Dmytri, I like your proposal of the transnational party. In fact the convergence of the European Indignado movements and the US Occupy Wall Street upsurge already lays the basis for such a thing. The question is, what exactly in this case would correspond to the internal organization and discipline of a traditional party?

A little more seriously on the question of voting: Surely you are aware that an OWS working group has proposed something like a Constituent Assembly? It is not a debtor's party in name, but it does seem that debt and resentment of the debtlords is a driving force here. Check it out:

https://sites.google.com/site/the99percentdeclaration/home

You can see that in this proposal, there is some reflection on what would actually constitute a force comparable to a party, but at a distance from the current structure of party politics that guarantees nothing will change.

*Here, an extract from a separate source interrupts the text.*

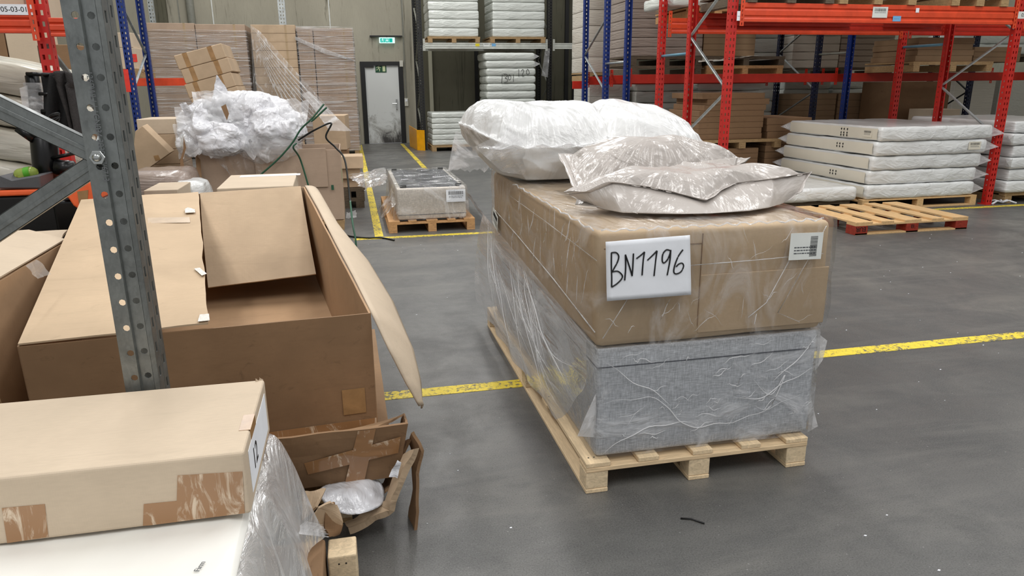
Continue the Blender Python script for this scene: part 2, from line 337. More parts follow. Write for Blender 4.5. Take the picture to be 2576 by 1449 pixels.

And now, reaching beyond this US-centric proposal to the transnational aspect: What do you make of the quote from the UK Defence Ministry included in the William Bowles post that Patrice Riemens posted here a while ago:

“The Middle Class Proletariat — The middle classes could become a
revolutionary class, taking the role envisaged for the proletariat by
Marx. The globalization of labour markets and reducing levels of
national welfare provision and employment could reduce peoples’
attachment to particular states. The growing gap between themselves and
a small number of highly visible super-rich individuals might fuel
disillusion with meritocracy, while the growing urban under-classes are
likely to pose an increasing threat to social order and stability, as
the burden of acquired debt and the failure of pension provision begins
to bite. Faced by these twin challenges, the world’s middle-classes
might unite, using access to knowledge, resources and skills to shape
transnational processes in their own class interest.”

— ‘UK Ministry of Defence report, The DCDC Global Strategic Trends
Programme 2007-2036’ (Third Edition) p.96, March 2007

The point is that high levels of debt are now something that the precarious middle classes and the urban underclasses share. The issue as I see it is how to make this community of fact into a community of destiny, but without just claiming to wipe away all the class differences because that never works. The middle classes are all potentially what Gramsci calls "organic intellectuals," they have directive powers on the national and transnational levels due to their communication skills -- and what's more, these capacities extend now extend very widely beyond the usual white male priveleged subjects. How can they/we propose an inclusive project to run this world-economy better? How to avoid the symmetrical pitfalls of a. cooptation and b. retreat into neutralizable marginality?

I am not sure whether you are really proposing a transnational party, or just a kind of conceptual artwork that models such a party (and who knows, could become one) but in either case, there is a lot to go on in that direction!